Perhaps unsurprisingly, there is a very simple historical explanation. In the eighth century, the Nords began invading Britain. Fans of the HBO show Vikings will be familiar with Ragnar Lodbrok, the ferocious ruler who raided and pillaged much of Northern England. Well his sons, Ivar the Boneless and Halfdar Ragnarsson, took it a step further and set about conquering parts of the country.

By the year 886, they had established a second kingdom within England, covering the Northern and Eastern parts of the country as well as Southern Cumbria on the West coast. These regions came under what was known as Danelaw, a rule of law that lasted for almost a hundred years until Eric Bloodaxe was driven out of Northumberland.

The Vikings may have been driven out eventually, but it seems that, even though little physical evidence of them remains, a hundred years was more than enough to indelibly effect the language and landscape. As well as the impact on the local dialect, the Nordic invasion left its mark on place names all throughout my home county. These place names in Cumbria can be divided between those with an old Cumbric name, and those with a Nordic one. So many end with Dale, from the Nordic dhal for valley; we go walking through the fells (fjäll); many streets and towns across Northern England contain kirk in their name, from the Swedish kyrka, for church, or by, meaning homestead or town.

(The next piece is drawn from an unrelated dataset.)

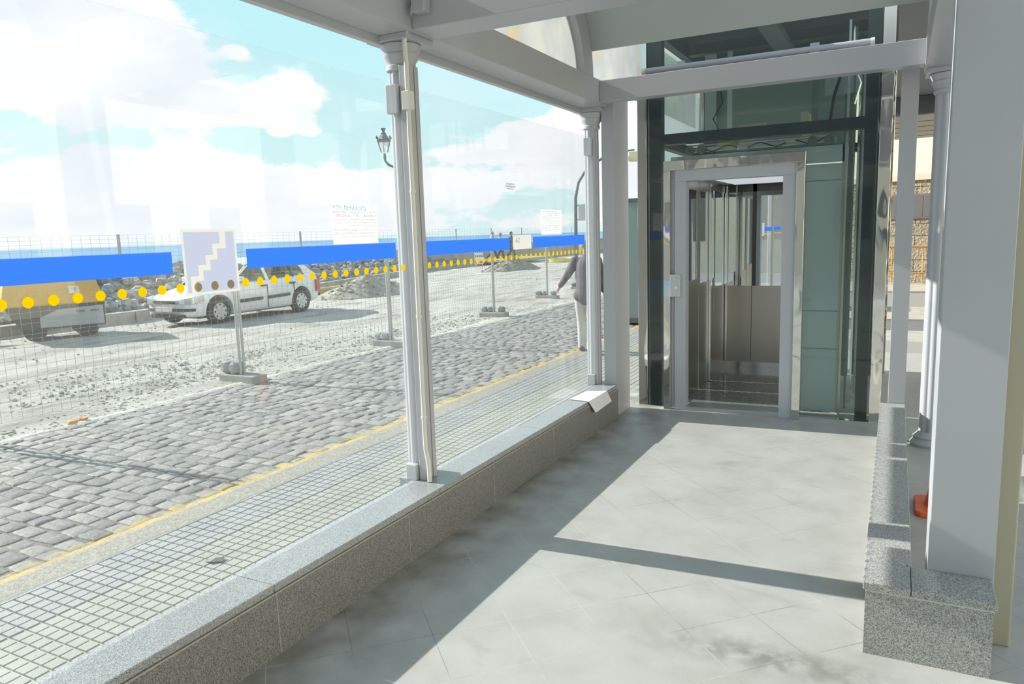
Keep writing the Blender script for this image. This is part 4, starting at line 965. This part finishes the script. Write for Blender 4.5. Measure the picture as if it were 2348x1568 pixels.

So, we can end up with the name Kirkby Lonsdale, meaning the 'Church town in the valley of the river Lon'. And it seems the Nords even still hold a claim over England's highest point: Scafell Pike bears the name derived from Sker (cliff) fjäll, and pic (peak) from the old Norse. It's also a name that returned home to the Nordics hundreds of years later in the 1970s with the Swedish/Irish folk group, Scafell Pike.

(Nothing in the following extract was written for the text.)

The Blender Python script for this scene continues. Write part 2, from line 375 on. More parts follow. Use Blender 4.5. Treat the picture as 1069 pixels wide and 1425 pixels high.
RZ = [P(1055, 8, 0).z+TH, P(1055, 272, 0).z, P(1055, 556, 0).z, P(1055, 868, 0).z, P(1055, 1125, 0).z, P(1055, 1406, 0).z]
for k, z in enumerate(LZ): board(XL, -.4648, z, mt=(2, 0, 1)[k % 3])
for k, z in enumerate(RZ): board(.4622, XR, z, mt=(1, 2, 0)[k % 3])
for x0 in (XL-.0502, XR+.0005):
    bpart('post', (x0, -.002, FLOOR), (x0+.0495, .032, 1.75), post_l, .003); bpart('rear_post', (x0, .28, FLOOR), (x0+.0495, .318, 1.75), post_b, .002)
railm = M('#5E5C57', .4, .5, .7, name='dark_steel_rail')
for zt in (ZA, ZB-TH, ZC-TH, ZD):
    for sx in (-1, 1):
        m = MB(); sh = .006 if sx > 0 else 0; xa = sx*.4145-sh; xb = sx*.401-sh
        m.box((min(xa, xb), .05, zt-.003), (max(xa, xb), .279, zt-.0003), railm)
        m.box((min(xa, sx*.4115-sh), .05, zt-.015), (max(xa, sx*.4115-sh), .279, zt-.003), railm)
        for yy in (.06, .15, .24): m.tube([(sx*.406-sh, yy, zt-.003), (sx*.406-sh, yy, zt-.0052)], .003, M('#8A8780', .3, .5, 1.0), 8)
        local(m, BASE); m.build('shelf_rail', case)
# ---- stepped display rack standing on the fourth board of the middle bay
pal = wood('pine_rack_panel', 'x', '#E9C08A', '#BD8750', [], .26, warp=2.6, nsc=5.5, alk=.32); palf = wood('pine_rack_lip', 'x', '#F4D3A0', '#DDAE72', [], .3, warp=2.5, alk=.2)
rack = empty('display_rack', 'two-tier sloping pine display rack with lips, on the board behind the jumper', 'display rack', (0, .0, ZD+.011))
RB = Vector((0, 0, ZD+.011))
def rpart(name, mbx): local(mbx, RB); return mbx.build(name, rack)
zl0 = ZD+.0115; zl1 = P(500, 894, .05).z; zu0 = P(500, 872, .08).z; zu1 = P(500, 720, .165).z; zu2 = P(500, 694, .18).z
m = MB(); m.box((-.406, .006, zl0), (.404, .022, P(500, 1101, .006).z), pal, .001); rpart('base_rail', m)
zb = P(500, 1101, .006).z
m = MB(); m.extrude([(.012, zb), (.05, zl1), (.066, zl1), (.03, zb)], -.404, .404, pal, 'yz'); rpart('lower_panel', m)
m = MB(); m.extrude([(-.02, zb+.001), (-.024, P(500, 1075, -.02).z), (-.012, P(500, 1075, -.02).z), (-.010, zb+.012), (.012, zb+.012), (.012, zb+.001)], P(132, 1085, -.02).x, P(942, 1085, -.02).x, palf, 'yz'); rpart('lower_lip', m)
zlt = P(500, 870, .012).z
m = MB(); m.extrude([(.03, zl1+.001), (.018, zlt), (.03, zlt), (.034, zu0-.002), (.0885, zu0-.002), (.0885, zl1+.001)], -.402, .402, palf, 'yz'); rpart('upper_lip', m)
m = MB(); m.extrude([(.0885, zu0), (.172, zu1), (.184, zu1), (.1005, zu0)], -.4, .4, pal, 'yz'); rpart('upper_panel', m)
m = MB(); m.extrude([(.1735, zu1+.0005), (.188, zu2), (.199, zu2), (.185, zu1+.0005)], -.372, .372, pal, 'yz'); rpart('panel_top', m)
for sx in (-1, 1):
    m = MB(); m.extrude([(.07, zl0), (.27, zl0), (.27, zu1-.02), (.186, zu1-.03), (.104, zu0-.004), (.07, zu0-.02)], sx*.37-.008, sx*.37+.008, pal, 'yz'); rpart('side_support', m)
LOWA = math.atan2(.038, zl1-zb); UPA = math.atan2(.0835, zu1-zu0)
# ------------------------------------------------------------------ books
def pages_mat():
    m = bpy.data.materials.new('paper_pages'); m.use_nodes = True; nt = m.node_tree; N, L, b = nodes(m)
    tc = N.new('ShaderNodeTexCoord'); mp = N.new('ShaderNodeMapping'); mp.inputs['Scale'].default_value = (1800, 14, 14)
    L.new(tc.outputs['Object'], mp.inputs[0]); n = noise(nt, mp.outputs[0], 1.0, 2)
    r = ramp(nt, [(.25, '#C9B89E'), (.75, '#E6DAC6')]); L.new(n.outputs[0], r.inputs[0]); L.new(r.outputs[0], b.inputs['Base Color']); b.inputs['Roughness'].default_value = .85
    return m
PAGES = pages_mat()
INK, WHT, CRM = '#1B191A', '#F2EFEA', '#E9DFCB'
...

The Cumbrian dialect and place names reflect an element of the English language that is lost in time, more resilient to the ever-changing nature of every-day English, and so gives us a link back through history. Although the physical presence of the Vikings is long gone, except for a few buried trinkets, their impact on British culture remains.

The re-emergence of much of my local language in my Swedish lessons reminded me that despite the conflict and bloodshed hundreds of years ago, there is a shared history and culture present that goes right down to our roots. Perhaps that thought will warm me a little as I settle in for another Swedish winter.